The problem of child maltreatment is complex therefor understanding the scope and history of the District of Columbia’s Citizen Review Panel (DC-CRP) paves the way to appreciate the significance of DC residents’ commitment for the protection of children. Our foundation is based on mandates of the Child Abuse and Prevention Treatment Act (CAPTA) to establish Citizen Review Panels for the purpose of monitoring and documentation of activities in the child welfare agency. DC-CRP legislative history began with PL15-341, the “Child in Need of Protection Amendment Act of 2004”, it was introduced in Council and assigned Bill No. 15-389 which was referred to the Committee on Judiciary and the Committee on Human Services. The Bill was adopted on first and second readings on December 7, 2004, and December 21, 2004, respectively. It was signed by the Mayor on January 19, 2005, it was assigned Act No. 15-758 and transmitted to both Houses of Congress for its review. D.C. Law 15-341 to establish the DC-CRP became effective on April 12, 2005.

The structure of DC-CRP consists of fifteen (15) panel members of which eight (8) are appointed by the Mayor and seven (7) are appointed by resolution of the DC City Council. Chairpersons are appointed by Mayor’s Office on Talents and Appointment (MOTA) to provide the overall leadership of the panel and the Vice-Chair is appointed by DC City Council Resolution.  A Facilitator serves as the administrator for, fiscal oversight, documentation of activities, website maintenance, and liaison to the (MOTA) and DC City Council. CRP chairpersons provide leadership to guide the efforts of the panel.

Each year, the CRP is required to submit an annual report summarizing the Panel’s activities and providing information on the District’s progress in implementing Panel recommendations.

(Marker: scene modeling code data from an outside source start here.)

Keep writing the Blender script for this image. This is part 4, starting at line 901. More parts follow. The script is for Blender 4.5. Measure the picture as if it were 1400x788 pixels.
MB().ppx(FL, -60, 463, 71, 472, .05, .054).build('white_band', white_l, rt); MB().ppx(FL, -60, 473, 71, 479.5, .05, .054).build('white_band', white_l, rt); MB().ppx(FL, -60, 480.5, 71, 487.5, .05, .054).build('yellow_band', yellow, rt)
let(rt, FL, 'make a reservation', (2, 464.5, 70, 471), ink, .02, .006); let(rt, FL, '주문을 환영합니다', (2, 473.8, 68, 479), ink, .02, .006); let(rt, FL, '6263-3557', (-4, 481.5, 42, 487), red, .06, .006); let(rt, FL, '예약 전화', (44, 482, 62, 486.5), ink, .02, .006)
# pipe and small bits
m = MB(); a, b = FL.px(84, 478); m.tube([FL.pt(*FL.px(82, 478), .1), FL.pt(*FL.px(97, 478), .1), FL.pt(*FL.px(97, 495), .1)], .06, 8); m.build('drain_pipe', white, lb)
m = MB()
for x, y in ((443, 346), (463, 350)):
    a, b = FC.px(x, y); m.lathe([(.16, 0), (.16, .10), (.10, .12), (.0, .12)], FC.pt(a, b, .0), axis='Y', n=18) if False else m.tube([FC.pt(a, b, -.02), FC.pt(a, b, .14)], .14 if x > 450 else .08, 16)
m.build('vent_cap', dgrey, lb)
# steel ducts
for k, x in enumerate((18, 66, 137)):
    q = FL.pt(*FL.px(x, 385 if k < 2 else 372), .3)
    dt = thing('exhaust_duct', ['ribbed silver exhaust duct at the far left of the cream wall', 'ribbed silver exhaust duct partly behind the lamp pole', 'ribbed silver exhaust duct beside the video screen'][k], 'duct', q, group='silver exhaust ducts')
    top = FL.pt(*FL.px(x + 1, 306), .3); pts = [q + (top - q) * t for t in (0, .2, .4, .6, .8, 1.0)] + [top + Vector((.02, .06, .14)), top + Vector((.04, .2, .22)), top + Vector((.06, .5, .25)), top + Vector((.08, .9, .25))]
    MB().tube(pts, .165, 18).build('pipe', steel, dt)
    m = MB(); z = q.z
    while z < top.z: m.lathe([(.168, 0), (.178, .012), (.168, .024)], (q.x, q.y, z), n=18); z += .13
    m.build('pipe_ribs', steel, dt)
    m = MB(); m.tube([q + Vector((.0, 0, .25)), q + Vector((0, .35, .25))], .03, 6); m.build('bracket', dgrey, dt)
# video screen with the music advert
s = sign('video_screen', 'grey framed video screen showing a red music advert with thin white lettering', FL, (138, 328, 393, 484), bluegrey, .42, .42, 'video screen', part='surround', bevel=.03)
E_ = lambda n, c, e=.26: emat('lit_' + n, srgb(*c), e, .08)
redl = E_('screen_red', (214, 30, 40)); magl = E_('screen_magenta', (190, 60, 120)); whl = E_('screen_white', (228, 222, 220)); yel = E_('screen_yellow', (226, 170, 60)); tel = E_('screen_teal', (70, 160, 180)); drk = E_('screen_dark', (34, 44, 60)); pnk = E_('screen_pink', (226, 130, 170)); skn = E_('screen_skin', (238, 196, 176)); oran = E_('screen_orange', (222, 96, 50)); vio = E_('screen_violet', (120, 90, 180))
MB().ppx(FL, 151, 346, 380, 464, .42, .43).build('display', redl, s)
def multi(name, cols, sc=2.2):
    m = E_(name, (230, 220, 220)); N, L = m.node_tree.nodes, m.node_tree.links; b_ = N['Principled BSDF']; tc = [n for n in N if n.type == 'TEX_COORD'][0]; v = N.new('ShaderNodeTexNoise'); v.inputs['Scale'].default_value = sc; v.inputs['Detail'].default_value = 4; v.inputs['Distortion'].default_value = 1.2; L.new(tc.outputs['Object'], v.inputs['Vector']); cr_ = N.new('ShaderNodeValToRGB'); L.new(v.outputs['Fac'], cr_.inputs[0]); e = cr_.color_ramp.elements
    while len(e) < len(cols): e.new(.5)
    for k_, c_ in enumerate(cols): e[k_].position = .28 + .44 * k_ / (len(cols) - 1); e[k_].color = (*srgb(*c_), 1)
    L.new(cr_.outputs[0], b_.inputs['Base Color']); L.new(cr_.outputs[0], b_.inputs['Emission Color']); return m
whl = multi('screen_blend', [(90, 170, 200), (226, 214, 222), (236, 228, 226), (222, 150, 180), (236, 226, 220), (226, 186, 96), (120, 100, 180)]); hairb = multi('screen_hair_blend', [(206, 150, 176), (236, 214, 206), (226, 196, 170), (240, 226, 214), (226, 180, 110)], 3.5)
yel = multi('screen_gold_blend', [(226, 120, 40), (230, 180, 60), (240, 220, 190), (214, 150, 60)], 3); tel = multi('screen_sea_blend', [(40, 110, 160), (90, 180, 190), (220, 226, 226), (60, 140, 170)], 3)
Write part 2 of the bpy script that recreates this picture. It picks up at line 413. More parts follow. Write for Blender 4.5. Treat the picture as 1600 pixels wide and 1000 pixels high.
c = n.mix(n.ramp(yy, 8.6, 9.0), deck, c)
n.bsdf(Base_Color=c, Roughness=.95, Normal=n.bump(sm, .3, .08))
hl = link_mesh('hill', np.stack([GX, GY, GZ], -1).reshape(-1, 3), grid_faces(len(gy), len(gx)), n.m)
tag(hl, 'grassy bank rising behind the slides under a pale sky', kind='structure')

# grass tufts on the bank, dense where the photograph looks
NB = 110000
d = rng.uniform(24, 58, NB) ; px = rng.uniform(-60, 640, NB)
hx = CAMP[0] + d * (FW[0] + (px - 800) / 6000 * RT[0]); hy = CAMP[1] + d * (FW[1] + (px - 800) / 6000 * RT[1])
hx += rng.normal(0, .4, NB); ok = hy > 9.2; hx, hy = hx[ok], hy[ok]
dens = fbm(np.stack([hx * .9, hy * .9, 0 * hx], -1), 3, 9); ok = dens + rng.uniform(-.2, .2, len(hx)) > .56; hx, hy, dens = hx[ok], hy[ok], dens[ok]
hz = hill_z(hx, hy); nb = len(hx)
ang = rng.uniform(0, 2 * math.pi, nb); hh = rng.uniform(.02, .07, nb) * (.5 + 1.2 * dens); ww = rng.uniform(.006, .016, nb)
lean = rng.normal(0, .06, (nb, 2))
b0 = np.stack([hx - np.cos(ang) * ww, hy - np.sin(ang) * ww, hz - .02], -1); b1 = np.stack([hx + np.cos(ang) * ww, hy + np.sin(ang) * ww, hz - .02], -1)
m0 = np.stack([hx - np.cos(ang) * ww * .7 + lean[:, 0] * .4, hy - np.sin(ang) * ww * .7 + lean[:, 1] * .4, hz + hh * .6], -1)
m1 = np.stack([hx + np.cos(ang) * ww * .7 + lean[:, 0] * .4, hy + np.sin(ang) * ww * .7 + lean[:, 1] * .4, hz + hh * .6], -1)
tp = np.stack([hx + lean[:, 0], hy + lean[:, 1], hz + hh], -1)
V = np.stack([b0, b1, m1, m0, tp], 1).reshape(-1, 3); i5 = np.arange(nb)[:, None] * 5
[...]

A key responsibility of DC-CRP is to evaluate components of CFSA and to make policy recommendations for improvement in child welfare services. Research, public testimonies, and community forums are the strategies and focal points of CRP activities. Since 2012, various working group projects have focused on issues such as, (1) addressing the problem of excessive removal of children from families, (2) mandated reporter training needs, (3) transition of youth ageing out of foster care and evaluating in-home care services.